- EXERCISE OBJECTIVE
Using the records below, quote only the span that opens with the line containing "L, D, H = 21.4, 20, 17.4;" and closes with the line containing "b.wall('L', L, D, H, [(D-d_,z,1.35,h,k)", exactly and inclusively.

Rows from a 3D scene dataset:

___

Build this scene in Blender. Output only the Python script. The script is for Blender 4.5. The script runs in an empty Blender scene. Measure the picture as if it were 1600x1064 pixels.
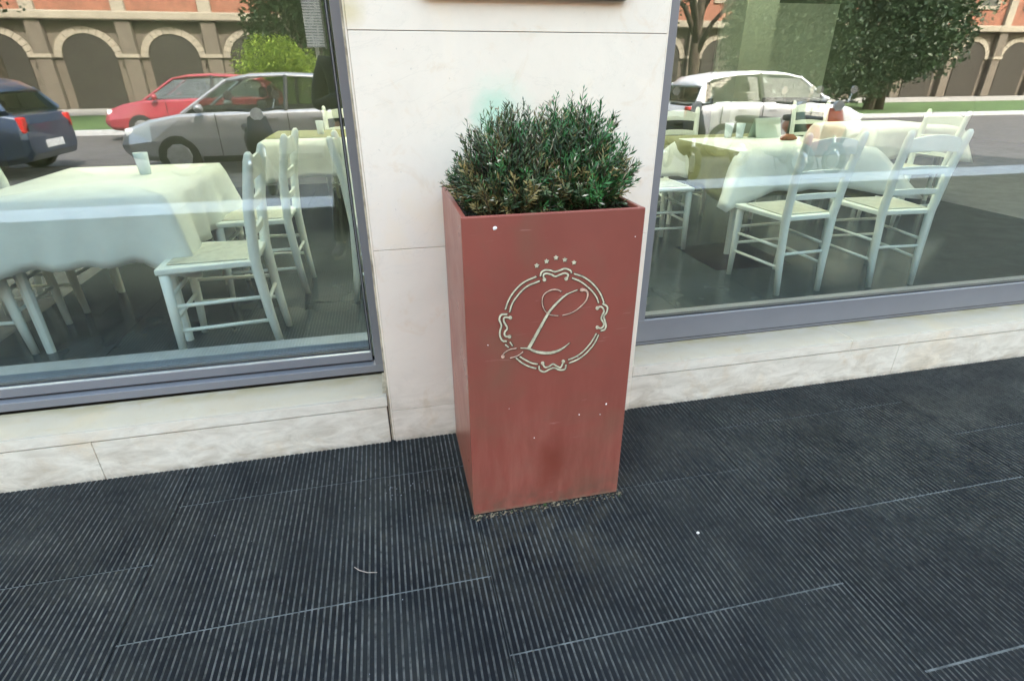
import bpy, bmesh, math, random
from mathutils import Vector, Matrix
R = math.radians
S = bpy.context.scene
COL = S.collection
random.seed(7)

# ---------------------------------------------------------------- camera
cam_data = bpy.data.cameras.new('camera')
cam = bpy.data.objects.new('camera', cam_data); COL.objects.link(cam)
cam_data.sensor_width = 36; cam_data.lens = 19.21; cam_data.clip_start = 0.02; cam_data.clip_end = 500
def cam_matrix(pitch, yaw, roll, loc):
    p, y, r = R(pitch), R(yaw), R(roll)
    f = Vector((math.sin(y)*math.cos(p), math.cos(y)*math.cos(p), math.sin(p)))
    rt = Vector((math.cos(y), -math.sin(y), 0)); up = rt.cross(f)
    r2 = rt*math.cos(r) + up*math.sin(r); u2 = -rt*math.sin(r) + up*math.cos(r)
    m = Matrix((r2, u2, -f)).transposed().to_4x4(); m.translation = loc
    return m
CAMLOC = Vector((0.2207, -1.8367, 1.3058))
cam.matrix_world = cam_matrix(-25.95, 12.62, -0.22, CAMLOC)
S.camera = cam

# ---------------------------------------------------------------- world and sun
SUN_EL, SUN_AZ = 47, 22          # azimuth measured from +y towards +x: the sun stands behind the shop, which is in open shade
w = bpy.data.worlds.new('World'); S.world = w; w.use_nodes = True
wn = w.node_tree; wn.nodes.clear()
wo = wn.nodes.new('ShaderNodeOutputWorld'); bg = wn.nodes.new('ShaderNodeBackground')
sky = wn.nodes.new('ShaderNodeTexSky'); sky.sky_type = 'NISHITA'; sky.sun_disc = False
sky.sun_elevation = R(SUN_EL); sky.sun_rotation = R(SUN_AZ); sky.dust_density = 3.4; sky.air_density = 2.3; sky.ozone_density = 0.4
bg.inputs['Strength'].default_value = 0.15
wn.links.new(sky.outputs[0], bg.inputs['Color']); wn.links.new(bg.outputs[0], wo.inputs['Surface'])
sl = bpy.data.lights.new('sun', 'SUN'); sl.energy = 2.6; sl.angle = R(0.5); sl.color = (1.0, 0.93, 0.84)
so = bpy.data.objects.new('sun', sl); COL.objects.link(so)
sd = Vector((math.sin(R(SUN_AZ))*math.cos(R(SUN_EL)), math.cos(R(SUN_AZ))*math.cos(R(SUN_EL)), math.sin(R(SUN_EL))))
so.rotation_euler = sd.to_track_quat('Z', 'Y').to_euler(); so.location = (3, 8, 14)

S.view_settings.view_transform = 'Standard'; S.view_settings.look = 'None'
S.view_settings.exposure = 3.28; S.view_settings.gamma = 1.0
S.view_settings.use_curve_mapping = False
S.render.engine = 'CYCLES'
cy = S.cycles
cy.use_denoising = True
cy.max_bounces = 10; cy.diffuse_bounces = 5; cy.glossy_bounces = 5; cy.transmission_bounces = 8; cy.transparent_max_bounces = 16
cy.sample_clamp_indirect = 8.0
cy.caustics_reflective = False; cy.caustics_refractive = False

# ---------------------------------------------------------------- materials
def new_mat(name):
    m = bpy.data.materials.new(name); m.use_nodes = True
    nt = m.node_tree; nt.nodes.clear()
    o = nt.nodes.new('ShaderNodeOutputMaterial'); b = nt.nodes.new('ShaderNodeBsdfPrincipled')
    nt.links.new(b.outputs[0], o.inputs['Surface'])
    return m, nt, b, o
def c4(c): return (c[0], c[1], c[2], 1)
def pos(nt, scale=(1,1,1), world=True):
    if world:
        g = nt.nodes.new('ShaderNodeNewGeometry'); out = g.outputs['Position']
    else:
        g = nt.nodes.new('ShaderNodeTexCoord'); out = g.outputs['Object']
    mp = nt.nodes.new('ShaderNodeMapping'); mp.inputs['Scale'].default_value = scale
    nt.links.new(out, mp.inputs['Vector']); return mp.outputs[0]
def noise(nt, vec, scale, detail=6, rough=0.6, dist=0.0):
    n = nt.nodes.new('ShaderNodeTexNoise'); n.inputs['Scale'].default_value = scale
    n.inputs['Detail'].default_value = detail; n.inputs['Roughness'].default_value = rough
    n.inputs['Distortion'].default_value = dist
    nt.links.new(vec, n.inputs['Vector']); return n.outputs['Fac']
def ramp(nt, fac, stops):
    r = nt.nodes.new('ShaderNodeValToRGB'); e = r.color_ramp.elements
    e[0].position, e[0].color = stops[0][0], c4(stops[0][1]); e[1].position, e[1].color = stops[-1][0], c4(stops[-1][1])
    for p, c in stops[1:-1]:
        x = e.new(p); x.color = c4(c)
    nt.links.new(fac, r.inputs['Fac']); return r.outputs['Color']
def mask(nt, fac, a, b, va=0.0, vb=1.0):
    r = nt.nodes.new('ShaderNodeMapRange'); r.clamp = True
    for k, v in zip(('From Min','From Max','To Min','To Max'), (a, b, va, vb)): r.inputs[k].default_value = v
    nt.links.new(fac, r.inputs['Value']); return r.outputs[0]
def mix(nt, fac, a, b, mode='MIX'):
    m = nt.nodes.new('ShaderNodeMix'); m.data_type = 'RGBA'; m.blend_type = mode
    for s, v in ((m.inputs['Factor'], fac), (m.inputs[6], a), (m.inputs[7], b)):
        if isinstance(v, (int, float)): s.default_value = v
        elif isinstance(v, tuple): s.default_value = c4(v)
        else: nt.links.new(v, s)
    return m.outputs[2]
def mathn(nt, op, a, b=0.0):
    m = nt.nodes.new('ShaderNodeMath'); m.operation = op
    for s, v in ((m.inputs[0], a), (m.inputs[1], b)):
        if isinstance(v, (int, float)): s.default_value = v
        else: nt.links.new(v, s)
    return m.outputs[0]
def bump(nt, b, h, strength, dist=0.01):
    n = nt.nodes.new('ShaderNodeBump'); n.inputs['Strength'].default_value = strength; n.inputs['Distance'].default_value = dist
    nt.links.new(h, n.inputs['Height']); nt.links.new(n.outputs[0], b.inputs['Normal'])
def axis(nt, k):
    g = nt.nodes.new('ShaderNodeNewGeometry'); s = nt.nodes.new('ShaderNodeSeparateXYZ')
    nt.links.new(g.outputs['Position'], s.inputs[0]); return s.outputs[k]
def plain(name, col, rough=0.6, metal=0.0, vary=0.25, scale=8, bmp=0.15, spec=0.5, coat=0.0):
    m, nt, b, o = new_mat(name)
    v = pos(nt, world=False); f = noise(nt, v, scale)
    lo = tuple(c*(1-vary) for c in col); hi = tuple(min(1, c*(1+vary)) for c in col)
    nt.links.new(ramp(nt, f, [(0.3, lo), (0.7, hi)]), b.inputs['Base Color'])
    b.inputs['Roughness'].default_value = rough; b.inputs['Metallic'].default_value = metal
    b.inputs['Specular IOR Level'].default_value = spec; b.inputs['Coat Weight'].default_value = coat
    if bmp: bump(nt, b, noise(nt, v, scale*14, 4), bmp, 0.002)
    return m

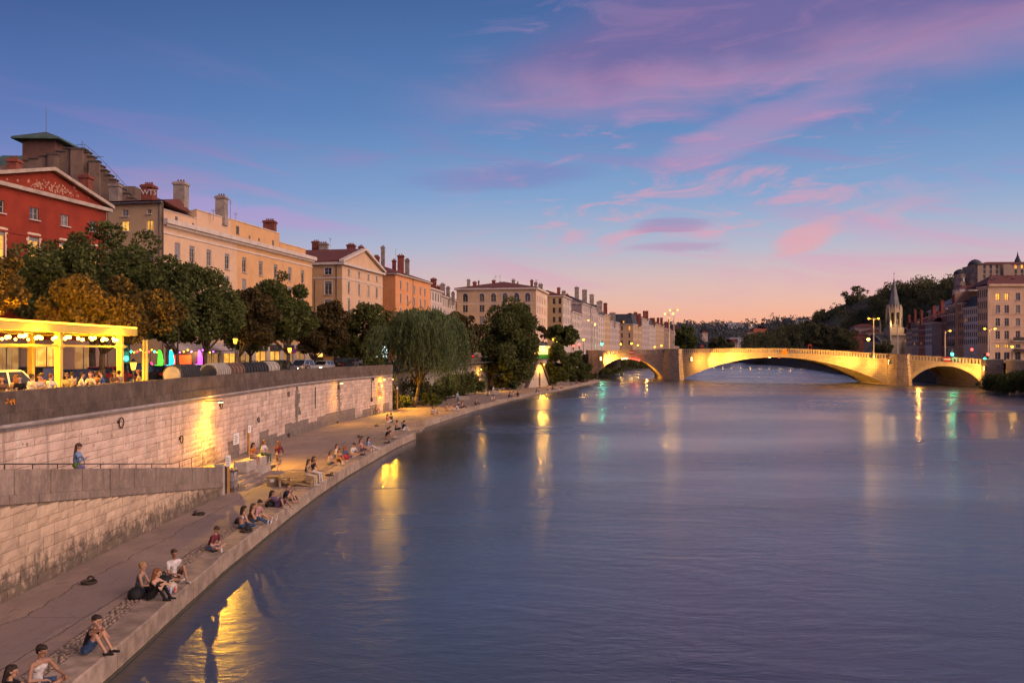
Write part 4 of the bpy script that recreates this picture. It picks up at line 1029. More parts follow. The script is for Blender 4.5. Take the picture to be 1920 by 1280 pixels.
AWN = mat('awning_cloth', (0.46,0.40,0.38), (0.36,0.31,0.30), 1.5, .9)
for i, x in enumerate((2.2,6.6,11,15.4,19.8,24.2,28.6,33,37.4)):
    if i in (0,1,2,3):
        q = MB(); q.hexa([(x-2,-.02,3.35),(x+2,-.02,3.35),(x+2,-2.2,2.55),(x-2,-2.2,2.55)],[(x-2,-.02,3.45),(x+2,-.02,3.45),(x+2,-2.2,2.65),(x-2,-2.2,2.65)]); q.hexa([(x-2,-2.2,2.3),(x+2,-2.2,2.3),(x+2,-2.17,2.3),(x-2,-2.17,2.3)],[(x-2,-2.2,2.65),(x+2,-2.2,2.65),(x+2,-2.17,2.65),(x-2,-2.17,2.65)]); b.part(q, 'awning', AWN)
    else:
        q = MB(); q.box(x-1.75,x+1.75,-.14,-.02,2.72,3.55); o = b.part(q, 'fascia_sign', FASC)
        if i == 5: text_obj('lettering', 'kooki', .62, (x,-.16,3.12), (PI/2,0,0), GRAF, o, .003)
        else: scribble(o, (x-.5,-.145,3.1), (1,0,0), (0,0,1), 1.0, .10, GRAF, i, .02)
cream = b

# --- peach house with pediment --------------------------------------------------
Y0 = 154; b = Bldg('town_house', 'peach town house with plain triangular pediment beside the long cream house', LBX(Y0), Y0, TH, 5.6)
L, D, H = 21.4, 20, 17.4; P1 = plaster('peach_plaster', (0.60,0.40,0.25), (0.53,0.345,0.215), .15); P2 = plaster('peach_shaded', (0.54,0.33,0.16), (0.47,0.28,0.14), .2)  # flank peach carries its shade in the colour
wins = []
for x in (3.2,8.3,13.3,17.9): wins += [(x,15.9,.95,1.0,'t'),(x,12.7,1.05,2.0,'t:s:head'),(x,9.3,1.05,2.4,'t:s:head'),(x,6.2,1.05,2.2,'t')]
wins[5] = (8.3,12.7,1.05,2.0,'t:s:head'); wins[9] = (13.3,12.7,1.05,2.0,'t:d')
b.wall('F', L, D, H, wins, P1, zb=4.2); b.wall('F', L, D, 4.2, [(x,.2,3.4,3.1,'far:'+k) for x, k in ((3,'y'),(8,'d'),(13,'d'),(18,'o'))], CB, name='ground_floor')
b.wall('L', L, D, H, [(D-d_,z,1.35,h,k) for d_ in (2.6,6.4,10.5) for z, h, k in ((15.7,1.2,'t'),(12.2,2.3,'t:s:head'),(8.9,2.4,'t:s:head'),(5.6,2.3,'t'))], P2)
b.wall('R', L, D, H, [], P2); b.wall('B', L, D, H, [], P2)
b.band(L, D, H, .45, .5, TRIM, 'LFR'); b.band(L, D, 15.0, .25, .08, TRIM, 'LFR', 'string_course')
mb = MB(); mb.extr([(0,-.02,H+.45),(L,-.02,H+.45),(L/2,-.02,H+3.6)], (0,.3,0)); b.part(mb, 'pediment', P1)
mb = MB()
for a, c in (((-.6,H+.45),(L/2,H+3.7)),((L/2,H+3.7),(L+.6,H+.45))):
    mb.hexa([(a[0],-.6,a[1]),(c[0],-.6,c[1]),(c[0],.3,c[1]),(a[0],.3,a[1])],[(a[0],-.6,a[1]+.4),(c[0],-.6,c[1]+.4),(c[0],.3,c[1]+.4),(a[0],.3,a[1]+.4)])
b.part(mb, 'raking_cornice', TRIM); b.gable(L, D, H+.5, 3.3, .4); b.pipe(-.1,1.0,0,H); b.pipe(-.1,5.0,6,H-2.6)
b.chimney(585,601,452,478,172,BRICK,pots=3); b.chimney(598,616,455,485,170,RENDER_G,pots=3); b.chimney(650,667,458,470,176,BRICK,pots=4); b.chimney(672,682,461,470,180,BRICK,pots=2)
b.antenna(619,446,460,172)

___

- THE RESPONSE
L, D, H = 21.4, 20, 17.4; P1 = plaster('peach_plaster', (0.60,0.40,0.25), (0.53,0.345,0.215), .15); P2 = plaster('peach_shaded', (0.54,0.33,0.16), (0.47,0.28,0.14), .2)  # flank peach carries its shade in the colour
wins = []
for x in (3.2,8.3,13.3,17.9): wins += [(x,15.9,.95,1.0,'t'),(x,12.7,1.05,2.0,'t:s:head'),(x,9.3,1.05,2.4,'t:s:head'),(x,6.2,1.05,2.2,'t')]
wins[5] = (8.3,12.7,1.05,2.0,'t:s:head'); wins[9] = (13.3,12.7,1.05,2.0,'t:d')
b.wall('F', L, D, H, wins, P1, zb=4.2); b.wall('F', L, D, 4.2, [(x,.2,3.4,3.1,'far:'+k) for x, k in ((3,'y'),(8,'d'),(13,'d'),(18,'o'))], CB, name='ground_floor')
b.wall('L', L, D, H, [(D-d_,z,1.35,h,k) for d_ in (2.6,6.4,10.5) for z, h, k in ((15.7,1.2,'t'),(12.2,2.3,'t:s:head'),(8.9,2.4,'t:s:head'),(5.6,2.3,'t'))], P2)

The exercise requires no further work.